Additionally, Marshall said he was told “there’s not enough electricity in the state of Virginia now to power all of the electric cars. We would have to go out-of-state to bring electricity in,” which he said would likely come from West Virginia which uses natural gas or coal.
Poindexter said it is tied to other projected increases in electricity rates for Virginia residents.
“Your electric rates are going up folks,” Poindexter said. “RGGI (Regional Greenhouse Gas Initiative) passed for the Northeast Compact on Electricity. The rate adjustment clause will come to the State Corporation Commission for that. That’s going to add another $173 million to electric bills and it’s going to especially affect business because you use more kilowatt hours than say a private home.”
Stanley said renewable energy is another sector that will further divide the financial futures of the northern and southern parts of the state.
“They have one desire, which is to turn all of our green areas down here, all of our farms, into solar to serve them,” Stanley said. “So then making them the masters in terms of energy where they are going to dictate what our policy is and how we are going to use our family farms so that they can drive and feel good about driving their electric cars on 495. That is what they are thinking of us right now.”
When asked about potential tax benefits for localities, Poindexter said the costs would offset any benefits.
“Normally in the case of infrastructure development, say a pipeline or what we are talking about here, the local governments would receive some revenue from it,” Poindexter said. “However, then you have to factor in the cost to it, too.”
Poindexter said a number of bills have been passed in the previous two sessions concerning local revenue from solar panels.
“To deploy solar, they’ve been given a lot of tax breaks,” he said. “It’s still not going to be taxed at the same rate as a new business or a pipeline or something like that. In other words, they’ve been given favored tax treatment to solicit out-of-state national companies into Virginia to build solar.”
With those tax breaks, investors have clamored for open real estate.
“The way I understand it, these companies come into areas and present some projects that are attractive to landowners, who then basically have this passive income coming from the lease to the solar farm,” Adams said. “There may be benefits to the locality in terms of the real estate tax, perhaps if the use is changing, but I think the carve outs that Del. Poindexter mentioned may be some of the concerns. There may be ways we can adjust to this in the future to see that our local governments are able to benefit from these projects if they are going to continue at this kind of rate.”
Infrastructure
Stanley said economic development opportunities also are being affected by the partisan divide.
“The I-73 corridor continues to be supported by everyone on this phone call,” Stanley said. “Outside of our area right now, the $4 billion price tag does not seem to be one that Virginia wants to undertake at this time. The $4 billion would be from the North Carolina line all the way to the West Virginia border.”

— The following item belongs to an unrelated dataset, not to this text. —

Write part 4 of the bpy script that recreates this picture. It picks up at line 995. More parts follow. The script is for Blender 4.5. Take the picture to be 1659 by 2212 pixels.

Stanley said a study conducted by Chmura found that the money could be recouped within eight years “based on increased tax revenues.”
He added the interstate would impact the ports of Virginia as well.
“Quite frankly, as we know Route 58 is not always the best route,” Stanley said. “It’s not an interstate grade highway. So, what we’ve been doing is focusing on the Southern Connector. The Southern Connector costs $600 million, and it’s an 8- or 9-mile road, and it would connect from the 58 bypass down to the modern 220 turning into I-73.”
Forecasting federal initiatives on infrastructure, Stanley said local representatives are lobbying congressmen and senators to join the fight.
“We understand that if the Congress is going to pass this multi-trillion dollar infrastructure bill, which a lot of the things in the bill I wouldn’t agree with, but if they are going to pass it, then our area and our region in Martinsville-Henry County should derive some benefit,” Stanley said. “I wrote a letter in support to both Sens. (Tim) Kaine and (Mark) Warner, asking that we find funding for the Southern Connector through federal monies, or at least a great portion of it.”
If the federal government picks up some of the tab, Stanley said “it would be easier for us to go back to the General Assembly and ask for a portion of that money.”
Paraphrasing a comment from a member of the Commonwealth Transportation Board opposed the Southern Connector, Stanley said, “‘why should we do anything for them? There is nothing going on down there.’”
According to Stanley, the Southern Connector could be built “in a reasonably short amount of time” with the process currently in the position of licensing.
“That license with the federal government costs $2 million and I think it lasts for five years,” Stanley said. “I think if we could maybe combine some funding from the federal government and the state government, then we could see that built.”
The benefits of the Southern Connector are numerous, Stanley said.
“That would connect us to three deep water ports and the economy of North Carolina,” Stanley said. “I have said that if you have no interest in Northern Virginia in connecting our economy with yours, even though we helped you grow when we were the industrial center point of Virginia, then let us go somewhere else. If that’s the case, then we will go to North Carolina and that’s where we will be.”
Currently, Stanley said he views the Southern Connector project “more reasonable” than “I-73 being built in our lifetime.”